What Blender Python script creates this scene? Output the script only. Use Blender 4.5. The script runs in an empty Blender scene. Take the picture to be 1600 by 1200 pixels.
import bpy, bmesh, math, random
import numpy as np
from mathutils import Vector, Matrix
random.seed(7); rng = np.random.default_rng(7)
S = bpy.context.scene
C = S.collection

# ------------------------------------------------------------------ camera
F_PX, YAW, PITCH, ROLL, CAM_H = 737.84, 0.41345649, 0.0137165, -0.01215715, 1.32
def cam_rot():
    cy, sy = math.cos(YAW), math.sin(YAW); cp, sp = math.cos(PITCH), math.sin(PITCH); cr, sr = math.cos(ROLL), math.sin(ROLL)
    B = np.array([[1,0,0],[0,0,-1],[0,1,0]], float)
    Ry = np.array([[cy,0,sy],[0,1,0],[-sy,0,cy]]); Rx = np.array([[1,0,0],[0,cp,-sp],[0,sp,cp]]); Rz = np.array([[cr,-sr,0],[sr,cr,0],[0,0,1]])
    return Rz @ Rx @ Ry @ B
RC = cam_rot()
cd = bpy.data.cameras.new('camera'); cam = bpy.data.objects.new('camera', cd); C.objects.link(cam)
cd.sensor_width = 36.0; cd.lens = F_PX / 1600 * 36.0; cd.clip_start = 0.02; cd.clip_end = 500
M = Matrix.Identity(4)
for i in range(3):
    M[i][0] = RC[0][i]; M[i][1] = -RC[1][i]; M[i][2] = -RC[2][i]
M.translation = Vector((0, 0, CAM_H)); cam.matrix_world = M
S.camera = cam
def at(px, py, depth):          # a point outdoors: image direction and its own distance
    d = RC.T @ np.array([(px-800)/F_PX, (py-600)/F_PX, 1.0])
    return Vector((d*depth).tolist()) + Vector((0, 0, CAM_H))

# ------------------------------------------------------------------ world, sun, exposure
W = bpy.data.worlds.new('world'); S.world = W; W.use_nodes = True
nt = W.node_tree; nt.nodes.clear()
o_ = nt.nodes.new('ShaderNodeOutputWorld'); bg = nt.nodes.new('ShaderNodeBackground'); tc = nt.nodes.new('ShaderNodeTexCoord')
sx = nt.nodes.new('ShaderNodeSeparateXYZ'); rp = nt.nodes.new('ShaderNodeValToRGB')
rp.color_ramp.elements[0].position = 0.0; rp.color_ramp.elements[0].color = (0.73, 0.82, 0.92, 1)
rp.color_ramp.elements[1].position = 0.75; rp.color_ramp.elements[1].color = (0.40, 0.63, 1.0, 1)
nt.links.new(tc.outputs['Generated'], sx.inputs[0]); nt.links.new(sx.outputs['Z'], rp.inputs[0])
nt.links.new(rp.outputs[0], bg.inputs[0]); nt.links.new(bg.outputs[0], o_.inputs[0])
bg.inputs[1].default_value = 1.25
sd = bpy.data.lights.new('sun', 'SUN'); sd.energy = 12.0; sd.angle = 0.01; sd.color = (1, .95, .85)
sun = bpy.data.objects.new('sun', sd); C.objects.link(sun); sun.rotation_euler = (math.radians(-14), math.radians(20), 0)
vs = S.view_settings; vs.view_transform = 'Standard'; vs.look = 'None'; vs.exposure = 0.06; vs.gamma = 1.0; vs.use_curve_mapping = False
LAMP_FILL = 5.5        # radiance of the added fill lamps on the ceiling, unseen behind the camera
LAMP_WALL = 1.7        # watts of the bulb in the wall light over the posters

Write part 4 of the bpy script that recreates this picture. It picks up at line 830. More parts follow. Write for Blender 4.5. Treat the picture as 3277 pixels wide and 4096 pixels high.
::::::::
Emit, unaltered, the lines from the top of the listing down through the line that holds "return Vector((d*depth).tolist()) +"; emit nothing else.

Solution:
What Blender Python script creates this scene? Output the script only. Use Blender 4.5. The script runs in an empty Blender scene. Take the picture to be 1600 by 1200 pixels.
import bpy, bmesh, math, random
import numpy as np
from mathutils import Vector, Matrix
random.seed(7); rng = np.random.default_rng(7)
S = bpy.context.scene
C = S.collection

# ------------------------------------------------------------------ camera
F_PX, YAW, PITCH, ROLL, CAM_H = 737.84, 0.41345649, 0.0137165, -0.01215715, 1.32
def cam_rot():
    cy, sy = math.cos(YAW), math.sin(YAW); cp, sp = math.cos(PITCH), math.sin(PITCH); cr, sr = math.cos(ROLL), math.sin(ROLL)
    B = np.array([[1,0,0],[0,0,-1],[0,1,0]], float)
    Ry = np.array([[cy,0,sy],[0,1,0],[-sy,0,cy]]); Rx = np.array([[1,0,0],[0,cp,-sp],[0,sp,cp]]); Rz = np.array([[cr,-sr,0],[sr,cr,0],[0,0,1]])
    return Rz @ Rx @ Ry @ B
RC = cam_rot()
cd = bpy.data.cameras.new('camera'); cam = bpy.data.objects.new('camera', cd); C.objects.link(cam)
cd.sensor_width = 36.0; cd.lens = F_PX / 1600 * 36.0; cd.clip_start = 0.02; cd.clip_end = 500
M = Matrix.Identity(4)
for i in range(3):
    M[i][0] = RC[0][i]; M[i][1] = -RC[1][i]; M[i][2] = -RC[2][i]
M.translation = Vector((0, 0, CAM_H)); cam.matrix_world = M
S.camera = cam
def at(px, py, depth):          # a point outdoors: image direction and its own distance
    d = RC.T @ np.array([(px-800)/F_PX, (py-600)/F_PX, 1.0])
    return Vector((d*depth).tolist()) + Vector((0, 0, CAM_H))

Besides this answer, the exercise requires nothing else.